Phoenix takes Keela under her wing, protecting her from Cobalt, keeping her hidden as she gives birth to a son she names Skyler (Skyler Corbett). Things go smoothly for five years, but then Cobalt and her lackeys are once again ripping after them in their dune buggies and go-karts. Soon Phoenix is the one who needs some help, as she gets captured by Cobalt and forced to compete in gladiator fights - they say these fights occur in the "gladiator pits", but it's really just a flat patch of ground inside an enclosure made with a pile of rocks and a poorly constructed fence. The film then briefly becomes a precursor of sorts to Thor: Ragnarok, but instead of Thor having a gladiator fight with the Hulk we get Phoenix fighting characters like a woman who wears an outfit so skimpy her nipples are only covered with pasties.

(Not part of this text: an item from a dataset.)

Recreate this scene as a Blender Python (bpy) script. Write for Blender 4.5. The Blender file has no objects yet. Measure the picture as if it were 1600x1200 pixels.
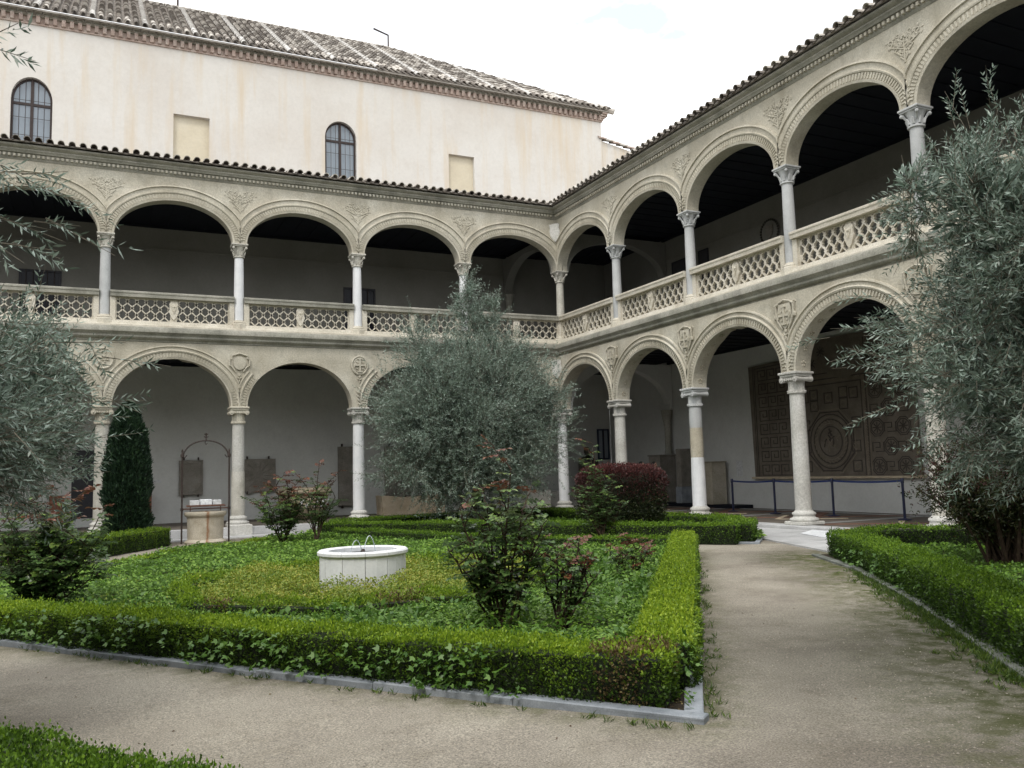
import bpy, bmesh, math, random
import numpy as np
from mathutils import Matrix, Vector
PI = math.pi
rnd = random.Random(7)
rng = np.random.default_rng(7)
S = bpy.context.scene
COL = S.collection

# ------------------------------------------------------------------ camera
CAM = np.array([-15.517, -28.340, 1.502])
cr = Vector((0.90372448, -0.42725109, -0.02717657))
cu = Vector((-0.01842017, -0.10222635, 0.9945906))
cf = Vector((0.42771808, 0.89833528, 0.10025449))
cam = bpy.data.cameras.new('camera')
cam.sensor_width = 36.0
cam.lens = 36.0 * 1350.09 / 1600.0
cam.clip_start = 0.05
cam.clip_end = 2000
camo = bpy.data.objects.new('camera', cam)
COL.objects.link(camo)
M = Matrix(((cr.x, cu.x, -cf.x, CAM[0]), (cr.y, cu.y, -cf.y, CAM[1]), (cr.z, cu.z, -cf.z, CAM[2]), (0, 0, 0, 1)))
camo.matrix_world = M
S.camera = camo

# ------------------------------------------------------------------ world and sun
SUN_EL, SUN_AZ = math.radians(52), math.radians(222)      # azimuth clockwise from +Y
W = bpy.data.worlds.new('World')
S.world = W
W.use_nodes = True
nt = W.node_tree
nt.nodes.clear()
out = nt.nodes.new('ShaderNodeOutputWorld')
bg = nt.nodes.new('ShaderNodeBackground')
sky = nt.nodes.new('ShaderNodeTexSky')
sky.sky_type = 'NISHITA'
sky.sun_disc = False
sky.sun_elevation = SUN_EL
sky.sun_rotation = SUN_AZ
tc = nt.nodes.new('ShaderNodeTexCoord')
mp = nt.nodes.new('ShaderNodeMapping')
mp.inputs['Scale'].default_value = (1, 1, 2.2)
mp.inputs['Location'].default_value = (0.35, 0.2, 0.6)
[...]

While Phoenix is fighting for her life, Keela is conducting a rescue mission, teaming up with a character she is shocked to meet: Guy (James H. Emery), a grown man who has escaped from Reverend Mother's seed tanks. When Phoenix meets him, she's very excited by the idea of getting to experience penis. She doesn't say it that way, but she should have.
Of course, the story can't just end with Phoenix getting away from the "gladiator pits". This story can't be over until our heroines directly confront Reverend Mother, and they can't do that until after they have encountered a group of hideous mutants that are obsessed with classic television shows and believe people actually traveled from "telebox to telebox" to bring these shows to screens.
Written by Hayes and Dan Rotblatt, Phoenix/She-Wolves is a fun and ridiculous dirt cheap B-movie that gives you strong female characters while also making sure they are wearing as little clothing as possible. I've been a fan of Kinmont ever since watching Halloween 4 as a young kid, so it was cool to see her in a role like this, which is as different from her Halloween 4 role as you can get. Apparently this was released on home video just 10 days after Halloween 4 arrived in theatres, so that was quite a time for Kinmont... Unfortunately it took me a few decades to catch up on this one. Here she got to act tough while blasting and beating down multiple challengers, and while those action scenes aren't exactly impressive or expertly put together, that's part of the movie's low rent charm.